The two Natural Born Killers of the title are Micky and Mallory, played respectively by Woody Harrelson and Juliette Lewis. Both characters are the violent products of brutally abusive homes and disturbed childhoods, and they begin a three-month murder spree that claims some 50 lives. So far, this is scarcely new, as a similar story was told in the 1973 classic Badlands and in the more recent Kalifornia, in which Lewis also starred. Very early in the film, however, the daring originality of Stone’s vision becomes apparent in the recounting of Mallory’s abuse through the medium of a situation-corned)’ portraying Rodney Dangerfield as the incestuous father, to the accompaniment of a peculiarly inane laugh track. This introduces the central theme of the film, the extent to which vulgar popular culture has saturated and polluted American life, at once shaping the deeds of the violent and perverted and preventing the public from viewing these acts as anything other than entertaining pabulum. It is highly desirable to view this film in a crowded theater, where members of the audience join in the utterly inappropriate laughter of the imaginary sketch, presumably because this response has been so thoroughly conditioned and internalized.

The ensuing murder spree is recounted through the eyes of the mass media, who lionize Micky and Mallory, the charming “M&M killers,” making them into folk heroes for adoring fans across the world. Stone’s central vision of media irresponsibility produces some superb images, like the crowd greeting the captured pair with placards reading “Murder me, Micky!” or the talking-heads shots of young aficionados comparing the current superstars with past demigods. Only Manson, it seems, had anything approaching the same charisma, but Micky and Mallory are by common consent “way cooler.” The satire on public reactions to villainy is constructed with the subtlety of a chain saw, but even here there are some touches from a finer-honed scalpel. After their panegyrics on the monster pair, the fans do observe in passing that of course mass murder is morally objectionable; but if it need be done, let it be with the panache and romanticism of “M&M.”

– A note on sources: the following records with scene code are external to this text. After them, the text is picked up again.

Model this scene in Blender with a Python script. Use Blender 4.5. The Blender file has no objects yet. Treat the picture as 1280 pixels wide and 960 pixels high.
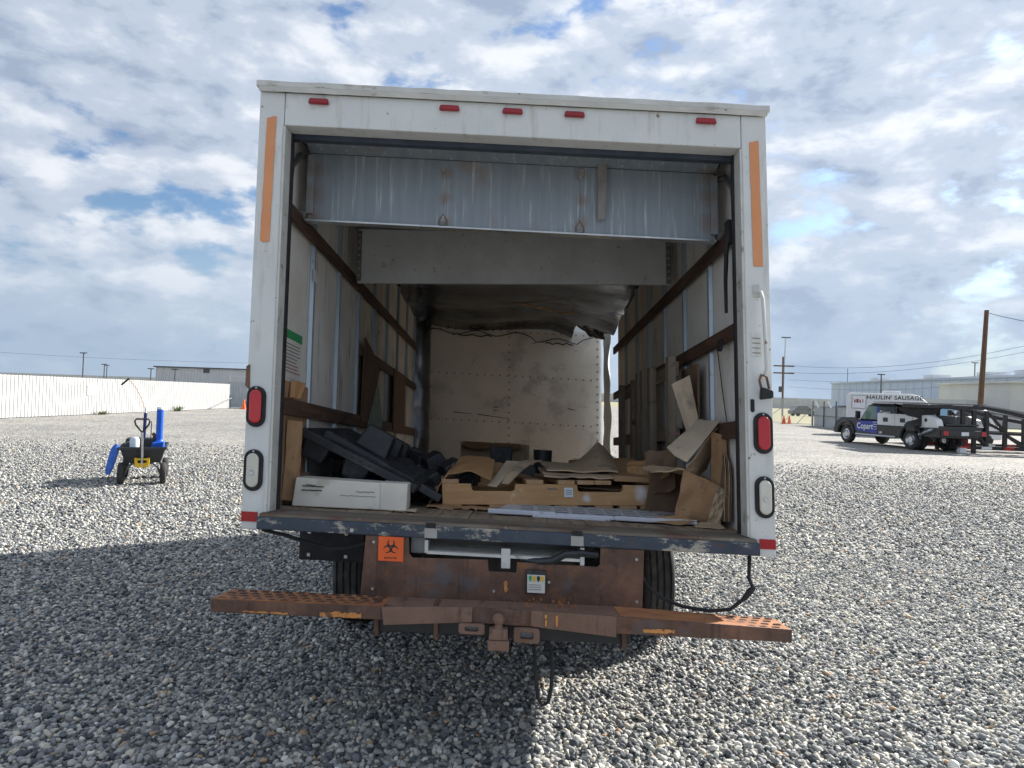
import bpy, bmesh, math, random
import numpy as np
from mathutils import Matrix, Vector, noise as mnoise
random.seed(7); rng = np.random.default_rng(7)
scene = bpy.context.scene
COL = scene.collection
rad = math.radians

# ------------------------------------------------------------------ camera
FPX, CAMH = 887.0, 1.6
roll, pitch = rad(1.9), math.atan(15 / FPX)
fw = Vector((0, math.cos(pitch), math.sin(pitch)))
u0 = Vector((0, -math.sin(pitch), math.cos(pitch))); r0 = Vector((1, 0, 0))
cr = math.cos(roll) * r0 + math.sin(roll) * u0
cu = -math.sin(roll) * r0 + math.cos(roll) * u0
cam = bpy.data.objects.new('camera', bpy.data.cameras.new('camera'))
COL.objects.link(cam)
cam.matrix_world = Matrix(((cr.x, cu.x, -fw.x, 0), (cr.y, cu.y, -fw.y, 0), (cr.z, cu.z, -fw.z, CAMH), (0, 0, 0, 1)))
cam.data.sensor_width = 36; cam.data.lens = 36 * FPX / 1280
cam.data.clip_start = .05; cam.data.clip_end = 3000
scene.camera = cam

# ------------------------------------------------------------------ sky, sun, exposure
sv = Vector((1.3, 1.0, 1.0)).normalized()           # towards the sun
elev = math.asin(sv.z)
world = bpy.data.worlds.new('World'); scene.world = world; world.use_nodes = True
wt = world.node_tree; wt.nodes.clear()
def wn(t, **k):
    n = wt.nodes.new(t)
    for a, b in k.items(): setattr(n, a, b)
    return n
def wmath(op, a, b=None, clamp=False):
    n = wn('ShaderNodeMath', operation=op, use_clamp=clamp)
    for i, v in enumerate((a, b)):
        if v is None: continue
        if isinstance(v, (int, float)): n.inputs[i].default_value = v
        else: wt.links.new(v, n.inputs[i])
    return n.outputs[0]
sky = wn('ShaderNodeTexSky', sky_type='NISHITA', sun_disc=False)
sky.sun_elevation = elev; sky.sun_rotation = math.atan2(sv.x, sv.y)
sky.air_density = 1.2; sky.dust_density = 1.5; sky.ozone_density = 1.5
tc = wn('ShaderNodeTexCoord'); sp = wn('ShaderNodeSeparateXYZ'); wt.links.new(tc.outputs['Generated'], sp.inputs[0])
cb = wn('ShaderNodeVectorMath', operation='MULTIPLY'); wt.links.new(tc.outputs['Generated'], cb.inputs[0]); cb.inputs[1].default_value = (1, 1, 2.1)
def wnoise(scale, detail, rough, off, dist=0.):
    mp = wn('ShaderNodeMapping'); mp.inputs['Location'].default_value = off; wt.links.new(cb.outputs[0], mp.inputs[0])
    n = wn('ShaderNodeTexNoise'); n.inputs['Scale'].default_value = scale; n.inputs['Detail'].default_value = detail
    n.inputs['Roughness'].default_value = rough; n.inputs['Distortion'].default_value = dist
    wt.links.new(mp.outputs[0], n.inputs['Vector']); return n.outputs[0]
def wramp(src, stops):
    r = wn('ShaderNodeValToRGB'); e = r.color_ramp.elements
    while len(e) < len(stops): e.new(.5)
    for el, (p, c) in zip(e, stops):
        el.position = p; el.color = (*c, 1) if isinstance(c, tuple) else (c, c, c, 1)
    r.color_ramp.interpolation = 'EASE'
    wt.links.new(src, r.inputs[0]); return r.outputs[0]
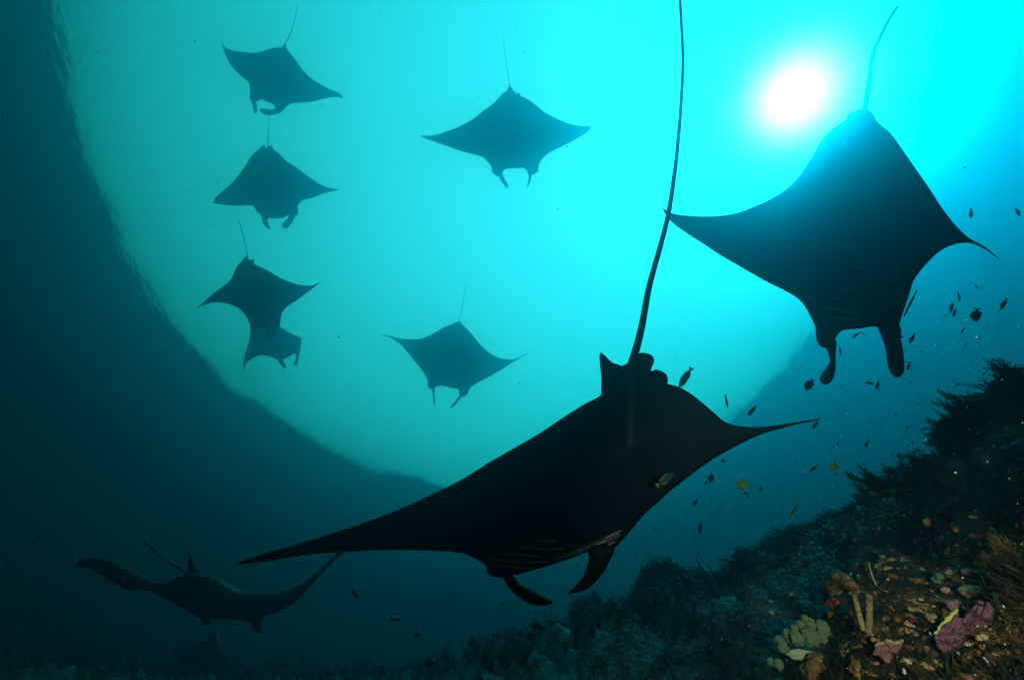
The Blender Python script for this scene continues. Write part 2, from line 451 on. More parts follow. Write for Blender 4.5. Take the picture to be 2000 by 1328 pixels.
# many more that nothing tells apart, standing among the turf
def SMALL(px, py):
    i = np.interp(px, [c[0] for c in CREST], [c[1] for c in CREST])
    where = ('at the low left end of the crest' if px < 1150 else 'on the crest below the big ray\'s head fins' if px < 1330 else 'on the crest under the dark swimming fish' if px < 1480 else
             'on the middle crest under the yellow butterflyfish' if px < 1640 else 'on the crest beside the dark pillar coral' if px < 1820 else 'on the steep crest at the right')
    return ('small dark feathery soft coral ' + where) if py < i + 36 else 'small dark soft coral on the shaded slope ' + (
        'at the lower left' if px < 1350 else 'left of the pale green coral' if px < 1560 else 'above the finger sponges' if px < 1780 else 'above the brown sea fans')
rnd0 = random.Random(12)
for k in range(110):
    px = rnd0.uniform(930, 2000); i = np.interp(px, [c[0] for c in CREST], [c[1] for c in CREST])
    py = i + rnd0.uniform(4, 30) if k < 78 else i + rnd0.uniform(40, 330)
    if py > 1310: continue
    hgt = rnd0.uniform(16, 44) * (1.25 if px > 1600 else 1.0) * (1.15 if k < 78 else .7)
    soft_coral(px, py, py - hgt, SMALL(px, py), rnd0.randint(4, 8), rnd0.uniform(.12, .4), tint=rnd0.uniform(.05, .35), group='small soft corals on the shaded slope', seed=k)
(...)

The media serving swill to the weak-brained and morally degenerate multitude are personified by a reptilian Australian expose merchant played by Robert Downey, Jr., who hopes to achieve the greatest true-crime coup in television history by presenting a live interview with Micky during the Super Bowl. He hopes that this will surpass his earlier shows with Ted Bundy, John Wayne Gacy, and even Charles Manson (though as Micky concedes, it’s tough to go against the king). But his plans are derailed by the one small fact that actions have consequences, even, remarkably enough, the actions of television journalists who believe they exist in an empyrean far above the simplistic demands of quotidian morality. Micky succeeds in stating the appeal of murder and his natural calling to be a killer well enough to delight the journalist, but also sufficiently to incite the inmates of the prison where the conversation is filmed. They react by beginning a riot closely modeled on the appalling carnage that claimed at least 40 lives in the Santa Fe prison in 1980, an incident that starkly proved the horrendous, sadistic violence of which human beings are capable once they free themselves of both moral restraints and legal sanctions. Once the fictional riot begins, the surging blood-lust claims the mind of even the journalist, who realizes and wallows in the true aesthetic beauty of random murder. Like the police detective, the ostensible agent of public morality, he too is a budding serial killer.

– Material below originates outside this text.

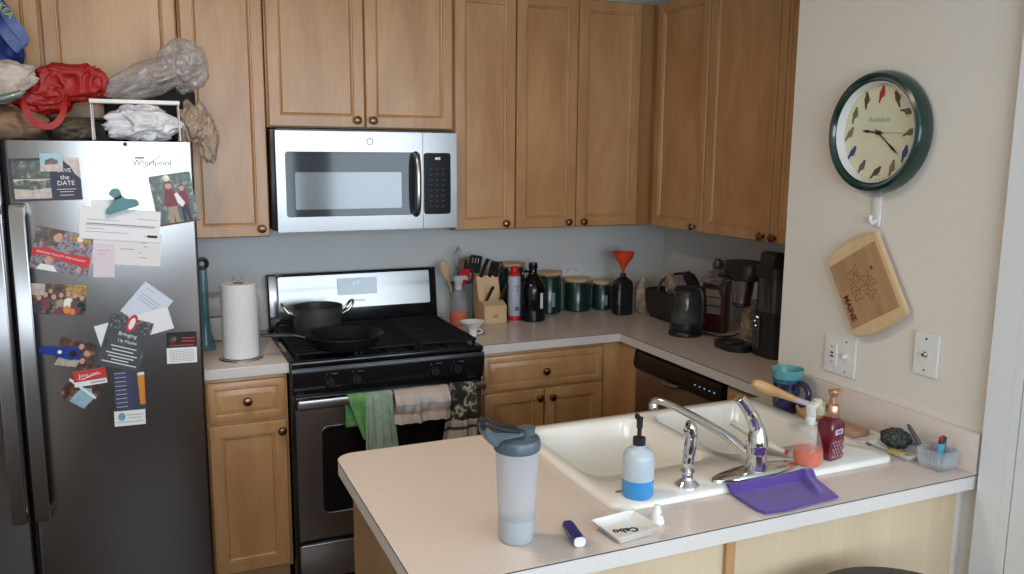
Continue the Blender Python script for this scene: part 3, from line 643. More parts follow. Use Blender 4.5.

Stone is suggesting, all too plausibly, that recent media ventures in glorifying “true crime” have come perilously close to awakening the homicidal urges that they are affecting to condemn. A harrowing sequence consists of a rogues’ gallery of recent media superstars from real life: the Menendez brothers, O.J. Simpson, Tonya Harding, and Lorena Bobbitt. It’s all entertainment, isn’t it? Well no, it isn’t, and Stone is urging a consideration of the moral consequences of treating real-life villainy and suffering as ratings-fodder. We might recall the insouciant remark of the Paris journalist of the 1890’s who praised the romantic bravado of a terrorist outrage by anarchists: “What do the victims matter if it is a fine gesture?” Within a year, the journalist himself had been mutilated in another “gesture,” in which terrorists assaulted a cafe filled with innocent civilians. It would be grimly appropriate if some form of condign punishment could befall certain contemporary writers, investigative journalists, and broadcasting executives, though of course it won’t. All we can hope for is that a handful will see Natural Born Killers and recognize the forces they are unleashing before it is altogether too late.

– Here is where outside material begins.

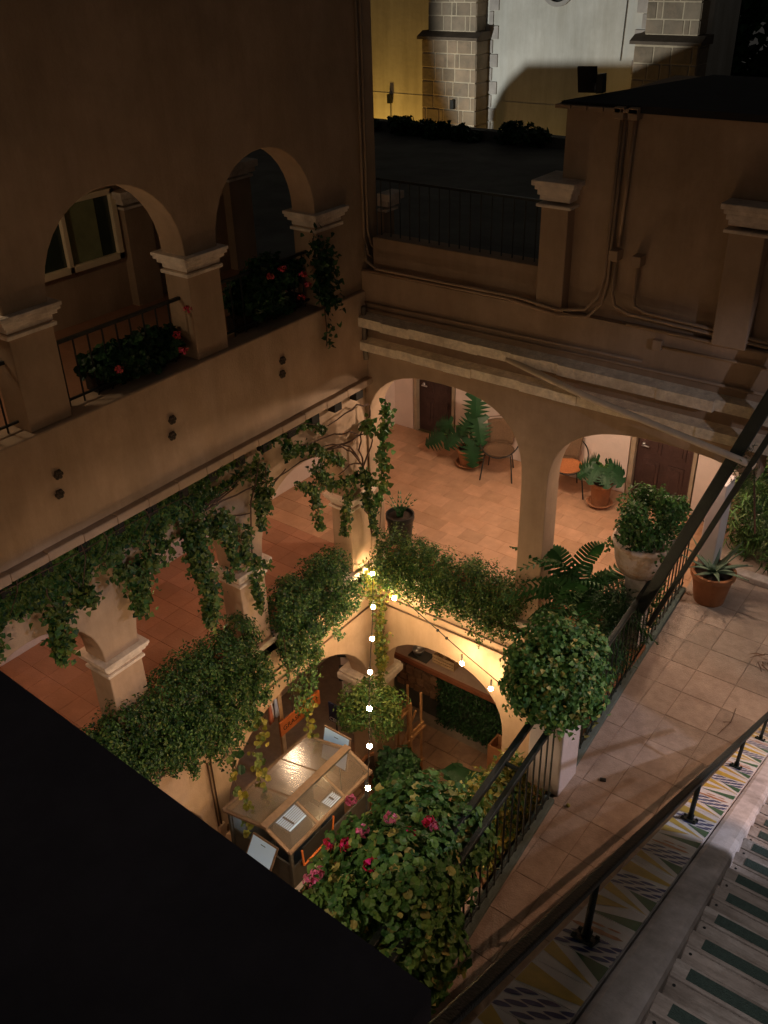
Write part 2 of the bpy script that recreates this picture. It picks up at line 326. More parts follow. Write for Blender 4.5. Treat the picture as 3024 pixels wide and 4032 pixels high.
# ================================================================== LEFT WING
LW=thing('left_wing','tall ochre building on the left with arches on every storey','building',(xL-.5,4.5,-3.8))
p=[(0.5,-3.8),(1.6,-3.8)]+arch(1.6,4.87,-2.3,1.37)+[(4.87,-3.8),(5.2,-3.8)]+arch(5.2,8.16,-2.3,1.37,2.05)+[(8.16,-3.8),(8.57,-3.8),(8.57,-.09),(.5,-.09)]
b=MB(); b.prism(p,'x',xL-.35,xL); build('ground_wall',b,PLASTER,LW,bevel=.012)
b=MB(); b.box(xL-.36,xL+.05,.5,8.33,-.09,.0); build('planter_ledge',b,CREAM,LW,bevel=.015)
p=[(0.3,0),(.68,0)]+arch(.68,2.13,1.15,.86,2.1)+[(2.13,0),(2.55,0)]+arch(2.55,4.0,1.15,.72,2.1)+[(4.0,0),(4.42,0)]+arch(4.42,5.87,1.15,.86,2.1)+[(5.87,0),(6.27,0)]+arch(6.27,7.88,1.15,.88,2.1)+[(7.88,0),(8.57,0),(8.57,2.70),(.3,2.70)]
b=MB(); b.prism(p,'x',xL-.32,xL); build('first_floor_wall',b,PLASTER,LW,bevel=.012)
b=MB(); b.box(xL-.32,xL+.05,0,8.575,2.70,3.76); build('slab_fascia',b,PLASTER,LW,bevel=.015)
b=MB()
for k in range(22): y=.2+k*.38; b.box(xL-.01,xL+.125,y,y+.378,2.615+random.uniform(-.006,.006),2.705+random.uniform(-.006,.006))
build('drip_lip',b,mat('lip_plaster',(.36,.26,.185),.9,.15,9,.2,50,stain=(.36,.26,.18),stain_scale=3),LW,bevel=.01)
for k in range(19):
    y=.75+k*.405; b=MB(); s=random.uniform(.9,1.1); b.box(xL-.3,xL+.105,y-.06*s,y+.06*s,2.50,2.612); build('beam_end',b,mat('near_black_beam',(.014,.012,.010),.9,.3,12),LW)  # beam ends coloured nearly black all over
p=[(0,3.762),(.5,3.762)]+arch(.5,1.93,4.8,.74)+[(1.93,3.762),(2.36,3.762)]+arch(2.36,3.81,4.8,.74)+[(3.81,3.762),(4.23,3.762)]+arch(4.23,5.72,4.8,.74)+[(5.72,3.762),(6.13,3.762)]+arch(6.13,7.55,4.8,.74)+[(7.55,3.762),(8.62,3.762),(8.62,10.2),(0,10.2)]
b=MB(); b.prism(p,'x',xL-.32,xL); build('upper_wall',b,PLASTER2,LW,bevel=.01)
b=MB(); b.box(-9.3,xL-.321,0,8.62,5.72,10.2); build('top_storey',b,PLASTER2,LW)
b=MB(); b.box(-9.3,-8.7,0,8.55,3.7,5.72); build('upper_back_wall',b,PLASTER2,LW)
b=MB(); b.box(-9.3,xL-.325,0,8.6,3.45,3.70); build('upper_gallery_floor',b,REDT,LW)
b=MB(); b.box(-9.3,xL-.325,0,8.6,2.63,2.75); build('gallery_ceiling',b,PINK,LW)
b=MB(); b.box(-9.3,-8.9,.5,12.2,-3.8,3.4); build('back_wall',b,PINK,LW)
def capital(y0,y1,z,flare=.075,root=LW,x=xL,d=.32,h=.2):
    """stepped cornice wrapping a pier"""
    b=MB()
    for a,c,e in ((0,.035,.35),(.05,.10,.12),(.10,.135,.55),(.135,.165,.85),(.165,h,1.0)):
        q=flare*e; b.box(x-d-q,x+q,y0-q,y1+q,z+a,z+c)
    return build('capital',b,CREAM,root,bevel=.006)
for y0,y1 in ((1.93,2.36),(3.81,4.23),(5.72,6.13),(7.55,7.96)): capital(y0,y1,4.58)
for y0,y1 in ((2.13,2.55),(4.0,4.42),(5.87,6.27),(7.88,8.27)): capital(y0,y1,.94)
for y0 in (6.6,8.2):
    b=MB(); b.box(-8.7,-8.58,y0,y0+.36,3.7,4.78); build('pilaster',b,PLASTER2,LW)
    b=MB()
    for a,c,e in ((0,.03,.03),(.06,.12,.05),(.12,.2,.08)): b.box(-8.69,-8.575+e,y0-e,y0+.36+e,4.78+a,4.78+c)
    build('capital',b,CREAM,LW,bevel=.005)
# upper gallery window
wf=MB(); y0,y1,z0,z1=5.18,6.56,4.26,5.02
for (a,c,e,g2) in ((y0,y1,z0,z0+.07),(y0,y1,z1-.06,z1),(y0,y0+.06,z0,z1),(y1-.07,y1,z0,z1),(5.83,5.885,z0,z1)): wf.box(-8.71,-8.64,a,c,e,g2)
wo=build('window',wf,ALU,LW,bevel=.004)
GL=mat('dark_glass',(.035,.048,.036),.12,.1,2,spec=.6)
for a,c in ((5.24,5.83),(5.885,6.49)):
    b=MB(); b.box(-8.698,-8.69,a,c,z0+.07,z1-.06); build('pane',b,GL,wo)
b=MB(); b.box(-8.689,-8.684,5.9,6.30,z0+.075,z1-.065); build('curtain',b,mat('green_curtain',(.22,.24,.12),.9,.15,6),wo)
# flower-shaped iron anchor plates on the fascia
def anchor_plate(y,z,s=.047):
    b=MB()
    for k in range(6):
        a=k*PI/3; b.ball((xL+.058,y+s*.62*math.cos(a),z+s*.62*math.sin(a)),s*.42,6)
    b.ball((xL+.064,y,z),s*.34,6)
    return build('anchor_plate',b,mat('rusty_anchor',(.075,.055,.04),.8,.3,30),LW,smooth=True)
for y,z in ((3.93,3.33),(3.90,3.15),(5.24,3.33),(5.21,3.17),(6.82,3.40),(6.80,3.25)): anchor_plate(y,z)
# pipes along the ground-floor wall
def pipes(name,paths,r,m,root): 
    for q in paths:
        b=MB(); b.tube(q,r,6); build(name,b,m,root,smooth=True)
DP=mat('painted_conduit',(.11,.07,.045),.7,.15,8)
pipes('pipe',[[(xL+.018,.8,-.60),(xL+.018,7.95,-.545)],[(xL+.018,.8,-.78),(xL+.018,8.22,-.72)]],.013,DP,LW)
pipes('conduit',[[(xL+.02,4.99,-1.09),(xL+.02,5.0,-2.2)],[(xL+.02,5.04,-.80),(xL+.02,5.05,-1.0),(xL+.02,5.04,-1.14),(xL+.02,5.045,-2.2)],[(xL+.02,5.05,-1.0),(xL+.02,5.26,-.93),(xL+.02,5.33,-.80)]],.011,DP,LW)
b=MB(); b.box(xL,xL+.05,4.99,5.09,-2.30,-2.19); build('junction_box',b,PLASTER,LW,bevel=.006)
pipes('conduit',[[(xL+.03,8.33,9),(xL+.03,8.33,4.35),(xL+.03,8.40,4.15),(xL+.03,8.55,4.05)],[(xL+.03,8.40,9),(xL+.03,8.40,4.42),(xL+.03,8.46,4.25),(xL+.03,8.55,4.18)]],.016,PLASTER2,LW)
b=MB()
for a,c,e in ((0,.03,.02),(.06,.12,.04),(.12,.2,.07)): b.box(-6.668,-6.56+e,8.63,8.84+e,4.58+a,4.58+c)
build('capital',b,CREAM,LW,bevel=.005)
b=MB(); b.box(-6.668,-6.575,8.63,8.82,3.98,4.575); build('pilaster',b,PLASTER2,LW)
# corner column at ground level
b=MB()
for a,c,e in ((0,.07,.05),(.07,.12,.03),(.12,.24,.12),(.24,.29,.10)): b.box(xL-.40-e,xL+.06+e,8.10-e,8.60+e,-2.30+a,-2.30+c)
build('capital',b,CREAM,LW,bevel=.03)
b=MB(); b.box(xL-.38,xL+.05,8.12,8.58,-3.8,-2.30); build('column',b,PLASTER,LW,bevel=.02)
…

The performances in the film range from thoroughly adequate to quite superb, but the casting of Woody Harrelson as a psychopathic killer and rapist deserves special note. Harrelson is best known as the lovable dolt “Woody” in television’s long-running Cheers, so of course there is a delicious element of playing against type. Can the “Woody” we know really say that you should never murder anyone on your wedding day? However, the full complexity of the role may escape those unfamiliar with the history of the actor’s real-life father Charlie Harrelson, an imprisoned professional assassin whose victims included a federal judge and who has spent a decade fending off repeated allegations of involvement in the Kennedy assassination. One can only imagine the personal courage that permitted Woody Harrelson to undertake a role that came so close to his family’s tragedy; but it would not be out of keeping with the raw nerve that permeates the whole work.

Natural Born Killers is shocking, grotesquely violent, and brutally excessive. It is also a definitive answer for anyone who dares to ask whether the modern cinema can produce a work of artistic genius.